The Strange Thing I Noticed About People Who Keep Saying “I’ll Do It Later”

One thing that stood out to me while spending time around Genius wasn't the protocol itself. It was the behavior around it.

I kept seeing people say they were interested. They joined discussions, read updates, asked questions, even shared opinions. But when it came to actually contributing, many delayed it by a day. Then another day. Then a week.

At first I thought it was normal crypto laziness.

Now I'm not so sure.

The interesting part is that Genius doesn't really pressure anyone to move fast. There isn't that feeling of being pushed into constant action. Because of that, you start seeing how people behave when urgency disappears.

Some users quietly become regular contributors.

Others remain permanent observers.

I caught myself doing the same thing. Opening the platform, reading through things, then telling myself I would come back later. The work wasn't difficult. I just wasn't fully convinced where my attention should go.

That made me realize something.

A lot of crypto participation is not limited by technology. It's limited by mental friction.
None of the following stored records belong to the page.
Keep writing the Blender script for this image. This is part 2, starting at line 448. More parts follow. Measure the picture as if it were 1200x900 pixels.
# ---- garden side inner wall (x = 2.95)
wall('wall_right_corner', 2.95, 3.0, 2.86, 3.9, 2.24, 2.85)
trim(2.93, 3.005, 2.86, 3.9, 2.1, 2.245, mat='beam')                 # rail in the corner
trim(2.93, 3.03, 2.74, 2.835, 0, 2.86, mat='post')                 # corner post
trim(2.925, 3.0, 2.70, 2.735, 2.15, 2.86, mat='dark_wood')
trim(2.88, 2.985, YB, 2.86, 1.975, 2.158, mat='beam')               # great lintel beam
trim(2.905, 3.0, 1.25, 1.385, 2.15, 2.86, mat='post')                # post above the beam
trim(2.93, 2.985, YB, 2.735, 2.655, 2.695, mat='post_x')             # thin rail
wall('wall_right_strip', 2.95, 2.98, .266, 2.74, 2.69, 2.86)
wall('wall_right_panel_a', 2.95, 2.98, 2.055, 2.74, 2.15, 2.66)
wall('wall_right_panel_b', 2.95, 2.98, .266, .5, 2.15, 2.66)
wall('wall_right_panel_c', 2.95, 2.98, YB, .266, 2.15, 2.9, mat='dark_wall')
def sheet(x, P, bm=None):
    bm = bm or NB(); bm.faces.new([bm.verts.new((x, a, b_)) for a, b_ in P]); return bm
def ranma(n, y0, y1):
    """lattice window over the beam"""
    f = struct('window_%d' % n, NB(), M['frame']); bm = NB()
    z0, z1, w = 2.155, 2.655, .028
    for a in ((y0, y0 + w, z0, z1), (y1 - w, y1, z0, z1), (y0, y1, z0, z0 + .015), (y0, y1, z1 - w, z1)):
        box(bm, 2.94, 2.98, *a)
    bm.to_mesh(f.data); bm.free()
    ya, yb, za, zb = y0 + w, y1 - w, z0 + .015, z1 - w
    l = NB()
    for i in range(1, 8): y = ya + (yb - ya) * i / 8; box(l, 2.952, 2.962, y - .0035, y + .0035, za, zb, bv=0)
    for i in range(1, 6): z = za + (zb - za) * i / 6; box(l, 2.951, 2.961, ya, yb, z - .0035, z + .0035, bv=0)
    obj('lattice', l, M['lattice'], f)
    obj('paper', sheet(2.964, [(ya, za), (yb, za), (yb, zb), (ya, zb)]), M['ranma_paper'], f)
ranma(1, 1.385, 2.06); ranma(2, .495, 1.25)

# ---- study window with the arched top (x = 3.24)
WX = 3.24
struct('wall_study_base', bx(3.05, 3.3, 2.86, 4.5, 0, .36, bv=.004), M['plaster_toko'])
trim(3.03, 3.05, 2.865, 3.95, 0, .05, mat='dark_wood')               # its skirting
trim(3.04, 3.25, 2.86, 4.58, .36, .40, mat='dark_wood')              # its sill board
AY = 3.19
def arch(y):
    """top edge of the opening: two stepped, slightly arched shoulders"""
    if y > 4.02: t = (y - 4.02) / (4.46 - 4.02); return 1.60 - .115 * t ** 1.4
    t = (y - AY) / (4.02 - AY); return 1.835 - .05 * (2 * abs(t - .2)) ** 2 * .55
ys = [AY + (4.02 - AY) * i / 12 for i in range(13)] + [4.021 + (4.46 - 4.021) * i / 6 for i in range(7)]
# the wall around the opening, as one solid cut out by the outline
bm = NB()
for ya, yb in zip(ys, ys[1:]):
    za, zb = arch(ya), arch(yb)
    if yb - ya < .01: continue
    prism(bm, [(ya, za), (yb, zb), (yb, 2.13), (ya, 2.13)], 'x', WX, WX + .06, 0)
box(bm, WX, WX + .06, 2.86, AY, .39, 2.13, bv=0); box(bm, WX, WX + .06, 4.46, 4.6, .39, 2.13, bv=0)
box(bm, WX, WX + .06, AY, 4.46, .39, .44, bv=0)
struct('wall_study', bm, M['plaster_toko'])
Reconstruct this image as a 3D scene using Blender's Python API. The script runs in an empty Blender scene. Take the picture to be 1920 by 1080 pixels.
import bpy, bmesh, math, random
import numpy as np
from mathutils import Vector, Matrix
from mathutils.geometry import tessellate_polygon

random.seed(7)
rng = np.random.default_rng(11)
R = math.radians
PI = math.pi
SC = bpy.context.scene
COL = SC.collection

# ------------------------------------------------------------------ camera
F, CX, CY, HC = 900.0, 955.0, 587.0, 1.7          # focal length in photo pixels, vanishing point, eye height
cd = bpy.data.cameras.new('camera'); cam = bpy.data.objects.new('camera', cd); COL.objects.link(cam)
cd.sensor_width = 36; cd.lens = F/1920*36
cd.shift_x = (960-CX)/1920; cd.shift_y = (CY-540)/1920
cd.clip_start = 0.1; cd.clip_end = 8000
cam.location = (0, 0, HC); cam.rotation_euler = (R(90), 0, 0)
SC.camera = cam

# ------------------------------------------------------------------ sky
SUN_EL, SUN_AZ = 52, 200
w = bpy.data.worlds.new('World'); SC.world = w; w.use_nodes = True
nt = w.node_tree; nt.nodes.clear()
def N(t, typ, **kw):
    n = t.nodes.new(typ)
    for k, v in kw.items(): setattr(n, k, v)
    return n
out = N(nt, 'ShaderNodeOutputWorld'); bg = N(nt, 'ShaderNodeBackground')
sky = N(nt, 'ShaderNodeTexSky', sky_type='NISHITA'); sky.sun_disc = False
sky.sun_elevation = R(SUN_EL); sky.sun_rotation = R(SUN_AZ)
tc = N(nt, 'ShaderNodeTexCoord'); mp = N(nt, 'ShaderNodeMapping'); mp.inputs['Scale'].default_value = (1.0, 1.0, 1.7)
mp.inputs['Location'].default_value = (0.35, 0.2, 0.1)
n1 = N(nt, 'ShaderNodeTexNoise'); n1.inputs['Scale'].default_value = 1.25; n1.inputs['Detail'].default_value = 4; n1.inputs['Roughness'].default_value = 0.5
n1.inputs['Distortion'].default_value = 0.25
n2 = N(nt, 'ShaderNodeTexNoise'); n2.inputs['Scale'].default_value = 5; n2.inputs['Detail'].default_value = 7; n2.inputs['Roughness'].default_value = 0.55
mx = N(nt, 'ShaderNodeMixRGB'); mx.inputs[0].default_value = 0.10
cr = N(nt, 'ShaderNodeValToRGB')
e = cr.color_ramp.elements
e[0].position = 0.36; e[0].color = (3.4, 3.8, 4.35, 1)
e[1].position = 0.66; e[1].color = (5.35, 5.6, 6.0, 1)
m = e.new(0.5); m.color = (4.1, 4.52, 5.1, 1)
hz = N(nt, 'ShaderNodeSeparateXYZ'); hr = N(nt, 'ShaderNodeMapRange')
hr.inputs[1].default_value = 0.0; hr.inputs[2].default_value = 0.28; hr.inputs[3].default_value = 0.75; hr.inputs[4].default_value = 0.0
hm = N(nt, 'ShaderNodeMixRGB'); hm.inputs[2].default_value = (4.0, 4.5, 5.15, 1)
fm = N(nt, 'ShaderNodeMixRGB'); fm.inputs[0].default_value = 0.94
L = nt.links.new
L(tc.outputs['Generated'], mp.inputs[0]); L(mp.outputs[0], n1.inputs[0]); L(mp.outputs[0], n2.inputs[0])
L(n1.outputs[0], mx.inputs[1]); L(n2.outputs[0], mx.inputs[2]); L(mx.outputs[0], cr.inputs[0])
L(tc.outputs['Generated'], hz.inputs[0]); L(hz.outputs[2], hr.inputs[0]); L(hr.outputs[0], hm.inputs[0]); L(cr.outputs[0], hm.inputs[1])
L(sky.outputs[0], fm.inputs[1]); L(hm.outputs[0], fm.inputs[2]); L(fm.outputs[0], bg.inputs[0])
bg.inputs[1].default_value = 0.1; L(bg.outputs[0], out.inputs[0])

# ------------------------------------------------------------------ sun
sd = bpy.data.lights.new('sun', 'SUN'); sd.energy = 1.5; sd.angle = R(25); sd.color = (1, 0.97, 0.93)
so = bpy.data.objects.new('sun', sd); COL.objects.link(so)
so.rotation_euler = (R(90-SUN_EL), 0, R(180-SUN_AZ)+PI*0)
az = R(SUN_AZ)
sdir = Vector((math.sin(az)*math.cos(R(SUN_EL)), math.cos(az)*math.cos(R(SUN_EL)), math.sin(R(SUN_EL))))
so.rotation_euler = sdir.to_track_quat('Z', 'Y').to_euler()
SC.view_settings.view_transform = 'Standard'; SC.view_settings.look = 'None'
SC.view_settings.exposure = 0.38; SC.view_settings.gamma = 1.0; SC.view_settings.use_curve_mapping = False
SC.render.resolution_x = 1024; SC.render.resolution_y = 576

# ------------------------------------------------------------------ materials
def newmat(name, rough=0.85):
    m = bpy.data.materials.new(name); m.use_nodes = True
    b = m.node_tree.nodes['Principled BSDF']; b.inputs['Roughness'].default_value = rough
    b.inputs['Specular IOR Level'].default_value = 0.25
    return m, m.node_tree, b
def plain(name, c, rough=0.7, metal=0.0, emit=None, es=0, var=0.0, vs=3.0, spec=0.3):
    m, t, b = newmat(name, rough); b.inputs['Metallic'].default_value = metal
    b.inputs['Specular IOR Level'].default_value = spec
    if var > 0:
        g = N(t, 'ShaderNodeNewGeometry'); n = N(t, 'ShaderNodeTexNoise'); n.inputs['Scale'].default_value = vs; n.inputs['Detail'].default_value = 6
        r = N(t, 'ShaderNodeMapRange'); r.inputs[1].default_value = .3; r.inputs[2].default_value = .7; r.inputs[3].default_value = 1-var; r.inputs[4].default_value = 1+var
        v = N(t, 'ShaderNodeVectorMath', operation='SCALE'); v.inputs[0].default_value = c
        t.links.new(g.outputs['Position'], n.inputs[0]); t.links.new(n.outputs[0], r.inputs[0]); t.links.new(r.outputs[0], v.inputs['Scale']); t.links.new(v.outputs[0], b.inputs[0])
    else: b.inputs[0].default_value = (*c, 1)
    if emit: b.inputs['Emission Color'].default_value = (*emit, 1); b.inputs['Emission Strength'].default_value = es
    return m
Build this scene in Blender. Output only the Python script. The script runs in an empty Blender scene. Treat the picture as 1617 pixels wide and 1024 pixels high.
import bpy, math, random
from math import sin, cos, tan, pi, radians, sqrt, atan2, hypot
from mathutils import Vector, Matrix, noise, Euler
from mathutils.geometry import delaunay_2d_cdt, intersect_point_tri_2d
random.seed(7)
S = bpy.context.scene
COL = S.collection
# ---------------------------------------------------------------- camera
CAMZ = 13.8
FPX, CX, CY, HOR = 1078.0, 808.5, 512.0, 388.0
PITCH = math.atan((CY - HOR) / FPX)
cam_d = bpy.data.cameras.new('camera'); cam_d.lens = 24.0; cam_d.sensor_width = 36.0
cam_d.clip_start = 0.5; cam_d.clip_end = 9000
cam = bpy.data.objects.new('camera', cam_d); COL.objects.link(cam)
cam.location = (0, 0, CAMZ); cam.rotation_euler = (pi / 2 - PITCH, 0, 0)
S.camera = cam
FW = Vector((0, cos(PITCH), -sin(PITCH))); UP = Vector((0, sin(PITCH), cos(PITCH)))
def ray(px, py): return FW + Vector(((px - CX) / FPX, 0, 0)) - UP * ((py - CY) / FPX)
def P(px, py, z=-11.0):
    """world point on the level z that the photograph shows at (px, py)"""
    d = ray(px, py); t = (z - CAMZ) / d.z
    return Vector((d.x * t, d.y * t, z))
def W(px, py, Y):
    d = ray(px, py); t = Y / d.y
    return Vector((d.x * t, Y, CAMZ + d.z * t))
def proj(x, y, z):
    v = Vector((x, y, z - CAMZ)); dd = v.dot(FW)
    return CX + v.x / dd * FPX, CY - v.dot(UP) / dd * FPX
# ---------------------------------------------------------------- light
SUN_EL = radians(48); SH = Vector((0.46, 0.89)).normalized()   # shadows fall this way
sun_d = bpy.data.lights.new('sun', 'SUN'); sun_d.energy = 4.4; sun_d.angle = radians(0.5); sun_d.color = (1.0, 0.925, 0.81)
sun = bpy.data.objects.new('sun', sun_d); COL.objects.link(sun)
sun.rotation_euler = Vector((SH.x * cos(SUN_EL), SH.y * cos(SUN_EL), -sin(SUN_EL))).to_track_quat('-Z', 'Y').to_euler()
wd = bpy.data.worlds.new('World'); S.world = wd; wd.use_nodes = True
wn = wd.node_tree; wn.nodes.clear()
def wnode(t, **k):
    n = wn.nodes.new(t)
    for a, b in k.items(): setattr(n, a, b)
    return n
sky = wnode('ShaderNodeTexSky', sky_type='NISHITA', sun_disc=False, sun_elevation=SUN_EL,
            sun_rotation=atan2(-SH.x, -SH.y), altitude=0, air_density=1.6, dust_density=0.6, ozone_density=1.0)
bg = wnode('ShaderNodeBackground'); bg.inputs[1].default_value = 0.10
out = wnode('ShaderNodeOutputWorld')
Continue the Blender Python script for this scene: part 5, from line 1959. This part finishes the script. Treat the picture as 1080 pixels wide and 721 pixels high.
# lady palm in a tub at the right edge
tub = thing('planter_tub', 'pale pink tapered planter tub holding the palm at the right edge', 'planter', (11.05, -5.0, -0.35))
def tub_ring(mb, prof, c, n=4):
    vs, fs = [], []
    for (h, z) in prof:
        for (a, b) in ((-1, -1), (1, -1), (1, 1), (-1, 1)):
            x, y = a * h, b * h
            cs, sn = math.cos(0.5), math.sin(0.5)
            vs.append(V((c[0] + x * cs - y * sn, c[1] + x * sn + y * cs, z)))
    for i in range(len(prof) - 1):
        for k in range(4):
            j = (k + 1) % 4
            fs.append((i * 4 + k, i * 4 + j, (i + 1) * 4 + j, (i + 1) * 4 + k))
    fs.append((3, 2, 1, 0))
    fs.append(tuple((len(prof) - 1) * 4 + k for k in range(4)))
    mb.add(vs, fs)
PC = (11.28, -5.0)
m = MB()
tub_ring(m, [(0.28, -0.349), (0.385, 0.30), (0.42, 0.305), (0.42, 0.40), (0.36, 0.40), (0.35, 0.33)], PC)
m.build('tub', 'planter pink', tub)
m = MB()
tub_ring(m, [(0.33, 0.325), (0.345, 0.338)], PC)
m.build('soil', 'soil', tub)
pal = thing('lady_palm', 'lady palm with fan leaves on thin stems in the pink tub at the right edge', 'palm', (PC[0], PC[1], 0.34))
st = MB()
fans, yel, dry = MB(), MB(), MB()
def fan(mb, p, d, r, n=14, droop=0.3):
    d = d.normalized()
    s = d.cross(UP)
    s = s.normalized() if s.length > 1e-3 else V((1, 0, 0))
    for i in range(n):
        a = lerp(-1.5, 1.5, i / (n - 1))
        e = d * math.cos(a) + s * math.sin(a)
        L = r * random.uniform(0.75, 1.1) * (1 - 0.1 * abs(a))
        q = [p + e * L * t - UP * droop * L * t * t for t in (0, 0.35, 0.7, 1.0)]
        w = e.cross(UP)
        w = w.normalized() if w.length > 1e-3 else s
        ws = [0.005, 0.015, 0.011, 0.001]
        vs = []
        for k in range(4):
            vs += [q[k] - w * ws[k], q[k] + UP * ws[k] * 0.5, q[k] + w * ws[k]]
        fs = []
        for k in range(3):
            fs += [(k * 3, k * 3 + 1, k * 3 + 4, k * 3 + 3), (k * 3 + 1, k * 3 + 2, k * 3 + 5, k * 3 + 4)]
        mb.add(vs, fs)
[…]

People don't leave because they hate a project.

Sometimes they leave because they never cross the small gap between curiosity and action.

Watching Genius over time made that more obvious to me. The people who seem most involved are not always the smartest or the earliest. They are often the ones who simply started before they felt completely ready.

I still wonder how many contributors every ecosystem loses to hesitation alone.

Probably more than most dashboards could ever measure.